サトリと覚醒

とある転換の予感

『県庁の星』を見て地方行政と田舎の自治体の闇について考えてみた⑴

2006年作品 ストーリー 県庁に勤める野村(織田裕二)は200億の介護施設のプロジェクトに関わり、反対する市民グループへの対策に民間への研修派遣される。お役所カラーを押し付けて摩擦を起こす野村。中盤付近で挫折を体験。プロジェクトを外され、婚約者にもフラれ出世の道は消え絶望に打ちのめされる。

映画の8部目あたりで、野村(織田裕二)の問題提起シーンが面白い。まず、野村がプロジェクトから外された200億の介護施設の予算削減案を提言。 「このままでは我が県は倒産します…県の収入の4割が税収。残り6割が国からの地方交付税や補助金に依存。しかし、近い将来地方行政は完全に独立採算となり、我が県は経営破綻となるでしょう」

「行政改革は、組織や制度を変える事じゃない。そこにいる人間たちの意識を変えることなんです。例え、気付くのが遅すぎても、そこから始めて行けばいい。今こそ、自らを顧みて意識を変えるチャンスだと思います」 これに対して議長(石坂浩二)は、「おい!変な市民団体に感化されおって!!何様のつもりなんだ!」と激怒。(問題点を指摘されとエラい人はプライドが傷つけられるのか)議会で飛ばされる野村への野次とともに、地方政治のバイオレンスが醸し出されているセリフだ。

地方自治の問題を考えたくて観た映画だったが、増え続ける国の財政赤字、国家予算を圧迫する肥大化した地方交付税、コロナ禍による税収の縮小…ということを考え合わせると、腐敗・形骸化し、実質的に効果的な機能を果たしていない(ハタラキをしていない)機関は淘汰される運命にあるに違いない。 しかし、正論通りには転換できないのが現実社会のしがらみで、そこには欲と利己心が硬い蔦のように絡み付いている。

野村の問題提起の発言の中にあるように、まずは『自分自身の意識を変える』というのがいい。周りや人を変えようとする必要はない。(周囲は感化されれば自然に変わるものだ。強制されても人は決して変わらない)自分自身の意識を変え、行動する。

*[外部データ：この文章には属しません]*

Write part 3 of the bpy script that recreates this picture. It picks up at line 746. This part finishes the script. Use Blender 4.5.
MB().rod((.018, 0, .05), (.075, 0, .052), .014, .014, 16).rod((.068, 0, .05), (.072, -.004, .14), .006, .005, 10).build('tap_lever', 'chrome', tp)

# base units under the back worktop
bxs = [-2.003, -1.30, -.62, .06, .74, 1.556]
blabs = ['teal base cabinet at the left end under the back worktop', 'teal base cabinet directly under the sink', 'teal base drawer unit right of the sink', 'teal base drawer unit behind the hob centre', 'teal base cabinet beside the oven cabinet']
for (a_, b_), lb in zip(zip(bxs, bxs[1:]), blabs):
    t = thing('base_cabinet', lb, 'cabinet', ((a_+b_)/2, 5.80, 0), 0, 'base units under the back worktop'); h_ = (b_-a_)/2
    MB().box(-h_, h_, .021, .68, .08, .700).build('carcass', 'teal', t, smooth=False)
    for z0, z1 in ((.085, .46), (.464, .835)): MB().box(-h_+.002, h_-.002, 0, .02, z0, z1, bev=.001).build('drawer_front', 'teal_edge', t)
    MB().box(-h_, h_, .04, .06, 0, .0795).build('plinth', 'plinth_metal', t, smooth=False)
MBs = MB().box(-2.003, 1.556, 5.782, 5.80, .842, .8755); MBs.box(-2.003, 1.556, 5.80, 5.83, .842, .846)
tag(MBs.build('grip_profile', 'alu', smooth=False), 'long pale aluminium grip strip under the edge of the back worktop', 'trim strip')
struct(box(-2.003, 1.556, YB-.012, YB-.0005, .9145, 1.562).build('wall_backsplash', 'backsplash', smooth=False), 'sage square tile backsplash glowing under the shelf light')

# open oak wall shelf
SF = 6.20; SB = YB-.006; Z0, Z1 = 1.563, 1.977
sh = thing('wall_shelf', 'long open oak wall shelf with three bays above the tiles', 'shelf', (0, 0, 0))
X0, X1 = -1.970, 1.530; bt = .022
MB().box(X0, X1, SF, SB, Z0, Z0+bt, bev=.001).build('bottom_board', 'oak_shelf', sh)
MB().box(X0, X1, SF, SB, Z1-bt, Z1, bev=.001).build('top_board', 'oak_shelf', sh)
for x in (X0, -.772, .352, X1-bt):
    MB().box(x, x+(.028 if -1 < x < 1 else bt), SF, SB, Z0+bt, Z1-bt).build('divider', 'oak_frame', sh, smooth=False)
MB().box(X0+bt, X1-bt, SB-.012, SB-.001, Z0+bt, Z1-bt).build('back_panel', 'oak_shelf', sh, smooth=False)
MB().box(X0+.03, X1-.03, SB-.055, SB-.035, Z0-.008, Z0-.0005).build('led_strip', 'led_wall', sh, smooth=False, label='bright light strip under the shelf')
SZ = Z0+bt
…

国の政治や地方政治、地方行政より身近にあるのが地域の自治体であるが、田舎ほどその力は強いが、形式的で活力もなく、因習的だったりする。およそ『〈コミニュティー〉を機能化する機関』として組織維持されていない。コミニュティーの自治機関がまともに機能すれば住人の暮らしやすさは向上するはずだ。

田舎社会における『行政の下部組織化した、自治公民館を取りまとめる自治協議会組織の運営者の腐敗と組織活動の形骸化』の問題を考える資料として観た行政を扱った映画『県庁の星』だが、国の財政赤字を考えると、地方行政や自治体が独立採算で無駄金を使わないスリムで機能的な組織になるべきだと思われる。 これからの社会を考えると、〈コミニュティ〉は非常に重要性を増す。国が財政難になり、そしてコロナ禍で市民からの税収も減るだろう昨今、形骸化した自治組織は存在意義を失うだろう。